Write out the whole listing, matching it exactly.

-------

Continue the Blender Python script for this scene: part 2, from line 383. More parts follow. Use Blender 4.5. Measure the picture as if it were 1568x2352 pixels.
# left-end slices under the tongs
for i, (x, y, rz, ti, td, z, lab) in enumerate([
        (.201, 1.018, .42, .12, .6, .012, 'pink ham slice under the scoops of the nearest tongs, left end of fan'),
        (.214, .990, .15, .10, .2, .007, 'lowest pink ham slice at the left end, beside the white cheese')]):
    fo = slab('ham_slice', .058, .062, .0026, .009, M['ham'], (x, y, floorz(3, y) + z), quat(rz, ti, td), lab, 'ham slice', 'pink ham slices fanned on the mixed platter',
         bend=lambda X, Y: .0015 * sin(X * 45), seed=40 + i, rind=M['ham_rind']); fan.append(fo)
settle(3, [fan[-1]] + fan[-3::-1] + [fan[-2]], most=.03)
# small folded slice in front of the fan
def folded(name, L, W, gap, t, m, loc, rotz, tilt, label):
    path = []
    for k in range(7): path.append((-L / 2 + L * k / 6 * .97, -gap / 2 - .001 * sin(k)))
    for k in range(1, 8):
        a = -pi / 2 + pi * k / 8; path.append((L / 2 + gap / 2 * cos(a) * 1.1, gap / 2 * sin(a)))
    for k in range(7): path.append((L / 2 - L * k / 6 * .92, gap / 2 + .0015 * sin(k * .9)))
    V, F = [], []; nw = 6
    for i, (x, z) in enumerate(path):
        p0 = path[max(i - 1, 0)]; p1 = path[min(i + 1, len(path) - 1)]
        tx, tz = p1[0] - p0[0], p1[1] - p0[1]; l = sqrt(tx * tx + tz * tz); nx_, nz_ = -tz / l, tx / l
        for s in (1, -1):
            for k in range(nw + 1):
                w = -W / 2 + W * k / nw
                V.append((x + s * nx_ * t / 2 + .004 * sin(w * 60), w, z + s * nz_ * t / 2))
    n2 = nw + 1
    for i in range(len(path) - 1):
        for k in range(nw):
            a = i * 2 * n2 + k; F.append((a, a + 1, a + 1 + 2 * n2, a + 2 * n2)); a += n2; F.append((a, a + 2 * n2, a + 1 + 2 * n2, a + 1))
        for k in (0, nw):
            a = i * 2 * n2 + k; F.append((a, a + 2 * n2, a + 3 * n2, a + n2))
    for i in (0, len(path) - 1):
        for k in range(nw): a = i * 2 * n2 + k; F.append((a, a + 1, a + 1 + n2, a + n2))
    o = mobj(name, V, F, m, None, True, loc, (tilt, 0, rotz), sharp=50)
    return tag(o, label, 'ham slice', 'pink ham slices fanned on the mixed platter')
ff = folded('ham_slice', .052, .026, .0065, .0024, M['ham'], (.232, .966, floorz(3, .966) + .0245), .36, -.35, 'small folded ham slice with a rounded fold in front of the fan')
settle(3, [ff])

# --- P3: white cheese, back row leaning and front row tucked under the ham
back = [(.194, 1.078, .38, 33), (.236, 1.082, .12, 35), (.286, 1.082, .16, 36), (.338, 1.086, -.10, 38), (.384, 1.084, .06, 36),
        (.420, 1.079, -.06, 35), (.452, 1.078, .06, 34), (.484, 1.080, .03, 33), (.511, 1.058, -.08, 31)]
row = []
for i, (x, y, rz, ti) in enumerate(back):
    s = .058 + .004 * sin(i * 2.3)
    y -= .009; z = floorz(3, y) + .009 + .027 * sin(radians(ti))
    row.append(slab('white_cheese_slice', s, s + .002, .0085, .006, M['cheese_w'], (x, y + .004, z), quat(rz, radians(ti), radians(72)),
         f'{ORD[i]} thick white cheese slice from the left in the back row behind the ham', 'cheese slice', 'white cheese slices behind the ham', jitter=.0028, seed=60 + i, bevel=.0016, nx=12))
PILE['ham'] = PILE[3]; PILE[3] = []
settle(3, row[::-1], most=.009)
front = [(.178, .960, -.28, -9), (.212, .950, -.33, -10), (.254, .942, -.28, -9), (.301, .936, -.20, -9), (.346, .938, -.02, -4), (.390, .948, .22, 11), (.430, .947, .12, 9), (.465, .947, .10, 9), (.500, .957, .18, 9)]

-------

**TASK RESULT:**
Continue the Blender Python script for this scene: part 2, from line 383. More parts follow. Use Blender 4.5. Measure the picture as if it were 1568x2352 pixels.
# left-end slices under the tongs
for i, (x, y, rz, ti, td, z, lab) in enumerate([
        (.201, 1.018, .42, .12, .6, .012, 'pink ham slice under the scoops of the nearest tongs, left end of fan'),
        (.214, .990, .15, .10, .2, .007, 'lowest pink ham slice at the left end, beside the white cheese')]):
    fo = slab('ham_slice', .058, .062, .0026, .009, M['ham'], (x, y, floorz(3, y) + z), quat(rz, ti, td), lab, 'ham slice', 'pink ham slices fanned on the mixed platter',
         bend=lambda X, Y: .0015 * sin(X * 45), seed=40 + i, rind=M['ham_rind']); fan.append(fo)
settle(3, [fan[-1]] + fan[-3::-1] + [fan[-2]], most=.03)
# small folded slice in front of the fan
def folded(name, L, W, gap, t, m, loc, rotz, tilt, label):
    path = []
    for k in range(7): path.append((-L / 2 + L * k / 6 * .97, -gap / 2 - .001 * sin(k)))
    for k in range(1, 8):
        a = -pi / 2 + pi * k / 8; path.append((L / 2 + gap / 2 * cos(a) * 1.1, gap / 2 * sin(a)))
    for k in range(7): path.append((L / 2 - L * k / 6 * .92, gap / 2 + .0015 * sin(k * .9)))
    V, F = [], []; nw = 6
    for i, (x, z) in enumerate(path):
        p0 = path[max(i - 1, 0)]; p1 = path[min(i + 1, len(path) - 1)]
        tx, tz = p1[0] - p0[0], p1[1] - p0[1]; l = sqrt(tx * tx + tz * tz); nx_, nz_ = -tz / l, tx / l
        for s in (1, -1):
            for k in range(nw + 1):
                w = -W / 2 + W * k / nw
                V.append((x + s * nx_ * t / 2 + .004 * sin(w * 60), w, z + s * nz_ * t / 2))
    n2 = nw + 1
    for i in range(len(path) - 1):
        for k in range(nw):
            a = i * 2 * n2 + k; F.append((a, a + 1, a + 1 + 2 * n2, a + 2 * n2)); a += n2; F.append((a, a + 2 * n2, a + 1 + 2 * n2, a + 1))
        for k in (0, nw):
            a = i * 2 * n2 + k; F.append((a, a + 2 * n2, a + 3 * n2, a + n2))
    for i in (0, len(path) - 1):
        for k in range(nw): a = i * 2 * n2 + k; F.append((a, a + 1, a + 1 + n2, a + n2))
    o = mobj(name, V, F, m, None, True, loc, (tilt, 0, rotz), sharp=50)
    return tag(o, label, 'ham slice', 'pink ham slices fanned on the mixed platter')
ff = folded('ham_slice', .052, .026, .0065, .0024, M['ham'], (.232, .966, floorz(3, .966) + .0245), .36, -.35, 'small folded ham slice with a rounded fold in front of the fan')
settle(3, [ff])

# --- P3: white cheese, back row leaning and front row tucked under the ham
back = [(.194, 1.078, .38, 33), (.236, 1.082, .12, 35), (.286, 1.082, .16, 36), (.338, 1.086, -.10, 38), (.384, 1.084, .06, 36),
        (.420, 1.079, -.06, 35), (.452, 1.078, .06, 34), (.484, 1.080, .03, 33), (.511, 1.058, -.08, 31)]
row = []
for i, (x, y, rz, ti) in enumerate(back):
    s = .058 + .004 * sin(i * 2.3)
    y -= .009; z = floorz(3, y) + .009 + .027 * sin(radians(ti))
    row.append(slab('white_cheese_slice', s, s + .002, .0085, .006, M['cheese_w'], (x, y + .004, z), quat(rz, radians(ti), radians(72)),
         f'{ORD[i]} thick white cheese slice from the left in the back row behind the ham', 'cheese slice', 'white cheese slices behind the ham', jitter=.0028, seed=60 + i, bevel=.0016, nx=12))
PILE['ham'] = PILE[3]; PILE[3] = []
settle(3, row[::-1], most=.009)
front = [(.178, .960, -.28, -9), (.212, .950, -.33, -10), (.254, .942, -.28, -9), (.301, .936, -.20, -9), (.346, .938, -.02, -4), (.390, .948, .22, 11), (.430, .947, .12, 9), (.465, .947, .10, 9), (.500, .957, .18, 9)]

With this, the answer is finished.